● **DATASET SECTION**:
....
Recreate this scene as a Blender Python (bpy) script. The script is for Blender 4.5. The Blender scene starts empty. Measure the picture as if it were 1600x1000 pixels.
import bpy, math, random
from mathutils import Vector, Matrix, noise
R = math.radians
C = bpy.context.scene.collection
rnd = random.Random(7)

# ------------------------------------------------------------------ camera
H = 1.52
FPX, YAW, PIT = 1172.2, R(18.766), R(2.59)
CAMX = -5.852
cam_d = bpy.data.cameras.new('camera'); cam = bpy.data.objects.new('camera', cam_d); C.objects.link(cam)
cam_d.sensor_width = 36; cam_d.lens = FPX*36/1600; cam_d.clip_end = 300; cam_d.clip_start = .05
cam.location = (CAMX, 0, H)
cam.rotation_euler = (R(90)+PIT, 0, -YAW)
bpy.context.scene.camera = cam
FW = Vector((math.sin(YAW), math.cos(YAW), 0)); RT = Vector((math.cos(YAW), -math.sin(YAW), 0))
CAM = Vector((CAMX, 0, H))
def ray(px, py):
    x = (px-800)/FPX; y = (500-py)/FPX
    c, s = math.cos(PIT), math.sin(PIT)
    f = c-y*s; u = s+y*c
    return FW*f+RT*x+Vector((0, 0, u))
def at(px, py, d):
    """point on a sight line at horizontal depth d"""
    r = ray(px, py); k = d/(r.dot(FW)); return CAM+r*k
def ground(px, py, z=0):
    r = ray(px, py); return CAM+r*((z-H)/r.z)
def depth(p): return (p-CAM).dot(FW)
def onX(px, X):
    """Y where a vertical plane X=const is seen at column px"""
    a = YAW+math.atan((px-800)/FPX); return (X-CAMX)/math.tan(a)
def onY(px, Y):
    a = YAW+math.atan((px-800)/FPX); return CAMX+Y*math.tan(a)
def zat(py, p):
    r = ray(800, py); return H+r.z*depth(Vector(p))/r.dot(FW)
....
● **GOAL**:
Only the lines from the beginning of the material above through the line with "rnd = random.Random(7)" are wanted; extract them exactly.

● **SOLVED EXERCISE**:
Recreate this scene as a Blender Python (bpy) script. The script is for Blender 4.5. The Blender scene starts empty. Measure the picture as if it were 1600x1000 pixels.
import bpy, math, random
from mathutils import Vector, Matrix, noise
R = math.radians
C = bpy.context.scene.collection
rnd = random.Random(7)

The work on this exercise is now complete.